The ceremony began with the breaking of the presentation of the kolanut to HRH Ezeudo Longinus Udeogu by the MD/CEO Transcorp Hotels Plc, Mr. Valentine Ozigbo who prayed for the organisers and offered it to all male present from the different Ibo states and guests.
Exotic variety of yam dishes were served accompanied with an array of sauces, meat, fish and poultry was the order of the day as guests and passersby were treated to the delicacies.
Guests who were waiting to go home at Christmas to have a taste of traditionally homemade cuisine with the right balance of ingredients, didn’t have to wait anymore as the evening came to their rescue with an abundance of yam, ugba, ayanra and plantain among others. In the words of one of the guests, Dr. Bathos Nwadike: “what we are doing here today is an equivalent of Christmas, New Year or Sallah celebrations. It is a day and time of merriment.”
This was well blended with the performance of dancers who displayed to the beats and rhythms of drums, eke and oja accompanying their steps as gaily dressed waiters in traditional Igbo costumes served them.
Ike Obosi, Chidoka Osita who carried out the official cutting of the yam explained the significance of the crop for Ibos.
Osita said: “It is the most important crop in Igboland because it is the one crop that requires a man to be strong, diligent and hardworking to produce. It is yam that is the seedling with which you have capital. Every Igbo rich man is recognised by the quantity of yam in his barn. It is the only crop that we eat and do not exhaust it because we must keep it for the planting of the next season. When a man has come of age, the father or uncles give him a gift of yam seedlings so that he can start his own life.
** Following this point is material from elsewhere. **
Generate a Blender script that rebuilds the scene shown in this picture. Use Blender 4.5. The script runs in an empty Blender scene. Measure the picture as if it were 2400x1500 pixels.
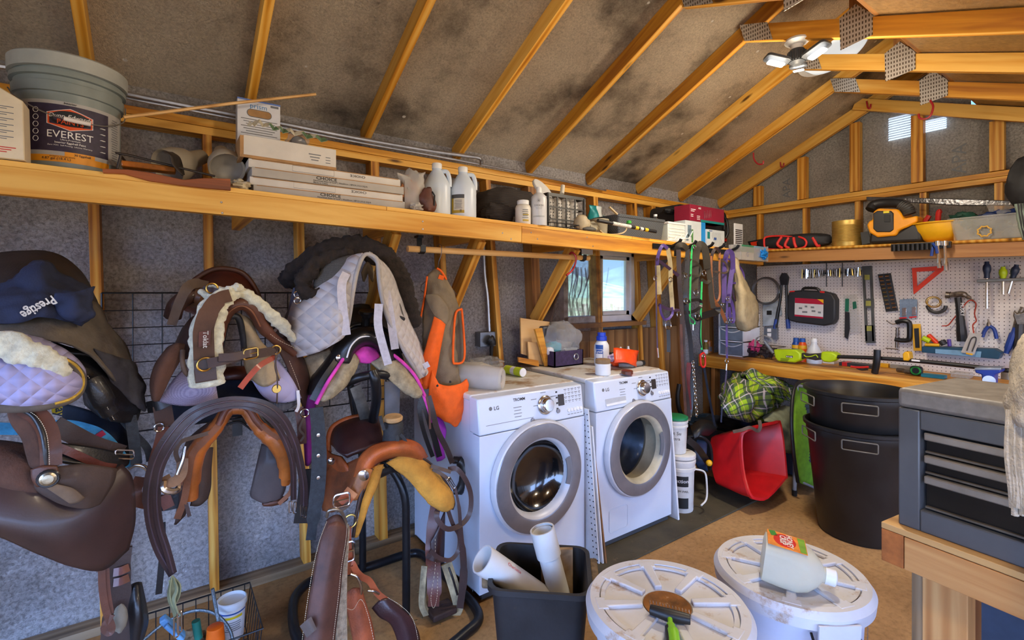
import bpy,math,random
from math import sin,cos,pi,sqrt,radians,atan2
from mathutils import Vector,Matrix,noise
random.seed(7)
V=Vector
SC=bpy.context.scene
COL=SC.collection
CAMZ,FPX,CX,CY=1.49,1135.0,1200.0,685.0
YAW=math.atan2(0.5807,0.8141)
FD=V((sin(YAW),cos(YAW),0));RD=V((cos(YAW),-sin(YAW),0))
def ray(px,py):
 return FD+RD*((px-CX)/FPX)+V((0,0,(CY-py)/FPX))
def oy(px,py,Y):
 d=ray(px,py);return V((0,0,CAMZ))+d*(Y/d.y)
def ox(px,py,X):
 d=ray(px,py);return V((0,0,CAMZ))+d*(X/d.x)
def oz(px,py,Z):
 d=ray(px,py);return V((0,0,CAMZ))+d*((Z-CAMZ)/d.z)
def od(px,py,D):
 return V((0,0,CAMZ))+ray(px,py)*D
def lin(c):
 return tuple(((x/255)/12.92 if x/255<=.04045 else((x/255+.055)/1.055)**2.4)for x in c[:3])+(1,)
MATS={}
def newmat(name):
 m=bpy.data.materials.new(name);m.use_nodes=True
 nt=m.node_tree;bs=nt.nodes['Principled BSDF']
 return m,nt,bs
def nd(nt,t,**kw):
 n=nt.nodes.new(t)
 for k,v in kw.items():
  if k in n.inputs.keys():n.inputs[k].default_value=v
  else:setattr(n,k,v)
 return n
def ramp(nt,fac,stops):
 r=nt.nodes.new('ShaderNodeValToRGB');e=r.color_ramp.elements
 while len(e)<len(stops):e.new(.5)
 for i,(p,c)in enumerate(stops):
  e[i].position=p;e[i].color=c if len(c)==4 else lin(c)
 nt.links.new(fac,r.inputs[0]);return r.outputs[0]
def mul(c,f):return tuple(min(255,x*f)for x in c)
def M(name,col,rough=.6,metal=0.,var=.14,scale=9.,bump=.12,bscale=70.,trans=0.,alpha=1.,coat=0.,sheen=0.,emit=0.,dirt=None):
 """plain procedural material: noise-varied colour + fine bump"""
 if name in MATS:return MATS[name]
 m,nt,bs=newmat(name);L=nt.links.new
 tc=nd(nt,'ShaderNodeTexCoord')
 if var:
  n=nd(nt,'ShaderNodeTexNoise',Scale=scale,Detail=5.0,Roughness=.6);L(tc.outputs['Object'],n.inputs['Vector'])
  c=ramp(nt,n.outputs['Fac'],[(.3,mul(col,1-var)),(.7,mul(col,1+var))])
  if dirt:
   n2=nd(nt,'ShaderNodeTexNoise',Scale=dirt[1],Detail=8.0,Roughness=.7);L(tc.outputs['Object'],n2.inputs['Vector'])
   f=ramp(nt,n2.outputs['Fac'],[(dirt[2],(0,0,0)),(dirt[2]+.12,(255,255,255))])
   mx=nd(nt,'ShaderNodeMix',data_type='RGBA');L(f,mx.inputs[0]);L(c,mx.inputs[6]);mx.inputs[7].default_value=lin(dirt[0]);c=mx.outputs[2]
  L(c,bs.inputs['Base Color'])
 else:bs.inputs['Base Color'].default_value=lin(col)
 if bump:
  nb=nd(nt,'ShaderNodeTexNoise',Scale=bscale,Detail=4.0);L(tc.outputs['Object'],nb.inputs['Vector'])
  bp=nd(nt,'ShaderNodeBump',Strength=min(1,bump),Distance=.004);L(nb.outputs['Fac'],bp.inputs['Height']);L(bp.outputs[0],bs.inputs['Normal'])
 bs.inputs['Roughness'].default_value=rough;bs.inputs['Metallic'].default_value=metal
 if trans:bs.inputs['Transmission Weight'].default_value=trans;bs.inputs['IOR'].default_value=1.2
 if alpha<1:bs.inputs['Alpha'].default_value=alpha
 if coat:bs.inputs['Coat Weight'].default_value=coat;bs.inputs['Coat Roughness'].default_value=.15
 if sheen:bs.inputs['Sheen Weight'].default_value=sheen
 if emit:bs.inputs['Emission Color'].default_value=lin(col);bs.inputs['Emission Strength'].default_value=emit
 MATS[name]=m;return m
def wood(name,c1,c2,c3,rough=.55,knots=True,gs=1.):
 """board wood, grain along local X"""
 if name in MATS:return MATS[name]
 m,nt,bs=newmat(name);L=nt.links.new
 tc=nd(nt,'ShaderNodeTexCoord');oi=nd(nt,'ShaderNodeObjectInfo')
 mp=nd(nt,'ShaderNodeMapping');mp.inputs['Scale'].default_value=(1.1*gs,16*gs,16*gs)
 ad=nd(nt,'ShaderNodeVectorMath',operation='ADD');L(tc.outputs['Object'],ad.inputs[0])
 sc=nd(nt,'ShaderNodeVectorMath',operation='SCALE');sc.inputs[0].default_value=(7,3,5);L(oi.outputs['Random'],sc.inputs['Scale'])
 L(sc.outputs[0],ad.inputs[1]);L(ad.outputs[0],mp.inputs[0])
 n=nd(nt,'ShaderNodeTexNoise',Scale=1.6,Detail=6.0,Distortion=.6);L(mp.outputs[0],n.inputs['Vector'])
 w=nd(nt,'ShaderNodeTexWave',Scale=.55,Distortion=5.0,Detail=3.0);w.bands_direction='Y';L(mp.outputs[0],w.inputs['Vector'])
 mx=nd(nt,'ShaderNodeMath',operation='MULTIPLY_ADD');L(w.outputs['Fac'],mx.inputs[0]);mx.inputs[1].default_value=.38;L(n.outputs['Fac'],mx.inputs[2])
 c=ramp(nt,mx.outputs[0],[(.35,c1),(.62,c2),(.95,c3)])
 if knots:
  mk=nd(nt,'ShaderNodeMapping');mk.inputs['Scale'].default_value=(2.2,9,9);L(ad.outputs[0],mk.inputs[0])
  vo=nd(nt,'ShaderNodeTexVoronoi',Scale=1.);L(mk.outputs[0],vo.inputs['Vector'])
  kf=ramp(nt,vo.outputs['Distance'],[(.05,(255,255,255)),(.13,(0,0,0))])
  km=nd(nt,'ShaderNodeMix',data_type='RGBA');L(kf,km.inputs[0]);L(c,km.inputs[6]);km.inputs[7].default_value=lin(mul(c1,.55));c=km.outputs[2]
 hv=nd(nt,'ShaderNodeHueSaturation');L(c,hv.inputs['Color'])
 mr=nd(nt,'ShaderNodeMapRange');mr.inputs['To Min'].default_value=.82;mr.inputs['To Max'].default_value=1.15;L(oi.outputs['Random'],mr.inputs[0]);L(mr.outputs[0],hv.inputs['Value'])
 L(hv.outputs[0],bs.inputs['Base Color']);bs.inputs['Roughness'].default_value=rough
 bp=nd(nt,'ShaderNodeBump',Strength=.25,Distance=.003);L(mx.outputs[0],bp.inputs['Height']);L(bp.outputs[0],bs.inputs['Normal'])
 MATS[name]=m;return m
def cr(pts,n=6,closed=False):
 """Catmull-Rom through pts"""
 pts=[V(p)for p in pts];out=[];N=len(pts)
 if N<3 and not closed:
  return[pts[0].lerp(pts[-1],i/n)for i in range(n+1)]
 rng=range(N)if closed else range(N-1)
 for i in rng:
  if closed:p0,p1,p2,p3=pts[i-1],pts[i],pts[(i+1)%N],pts[(i+2)%N]
  else:
   p1,p2=pts[i],pts[i+1]
   p0=pts[i-1]if i else p1*2-p2
   p3=pts[i+2]if i+2<N else p2*2-p1
  for k in range(n):
   t=k/n
   out.append(.5*((2*p1)+(p2-p0)*t+(2*p0-5*p1+4*p2-p3)*t*t+(3*p1-p0-3*p2+p3)*t**3))
 if not closed:out.append(pts[-1])
 return out
def patch(rows,nu=6,nv=6):
 rr=[cr(r,nu)for r in rows]
 cols=[cr([r[i]for r in rr],nv)for i in range(len(rr[0]))]
 return[[cols[i][j]for i in range(len(cols))]for j in range(len(cols[0]))]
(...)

If you handle the yam in a hurry, it will tax your patience.
Going down history, he said: “In the 1700s when slave trade was on, Igbo slaves were in demand in the state of Virginia, US where they plant tobacco because tobacco requires you to have extensive patience and capacity. The Igbos had this ability because of the yam farming. Yam is the only produce we have that if you steal from the ground is an abomination. It is the only crop that titled men will not eat until the community has given sacrifice to the gods to thank them for the season to do the formal cutting of the yam before a titled man can eat it.
“There are so many ceremonies associated with the yam but the most important is that it was a measure of a man’s wealth, of how the gods view him and he views them. Yam is a significant part of the Ibo economy, politics, hard work and expansion because the yams made us go beyond the frontiers of our land in search of fertile land,” he said.
On account of the hotel organising the event, he said: “We cut this yam as a sign of Hilton’s economic sustainability, durability that despite the season of famine that has come upon Nigeria like it did for Okonkwo in ‘Things Fall Apart’ cutting this yam will open up the business of the Hilton Hotel and all those who work in it.”
Hilton’s Public Relations Manager, Mr. Shola Adeyemo, said the event was an effort by the hotel to blend Nigeria cuisine with its culture.
Adeyemo said: “If you look at great civilisations of the world, whether French, Roman, Chinese, Indian you would see that their culture and food are closely interwoven. And so, Nigeria as a great civilisation, we believe that the culture of Nigeria and the cuisine, we’ve got to celebrate it. Yam is one crop that is so important within the cultural and culinary culture of Nigeria and this is why we felt that it is time to celebrate that cultural cuisine which is yam, in Nigeria. As a proudly Nigerian organisation we have a responsibility to promote Nigerian culture and that is why we felt the need to celebrate the new Yam Festival.
“The festival coincides with the celebration in most of the Ibo regions that is why we brought some life size tubers of yam from there to celebrate with.”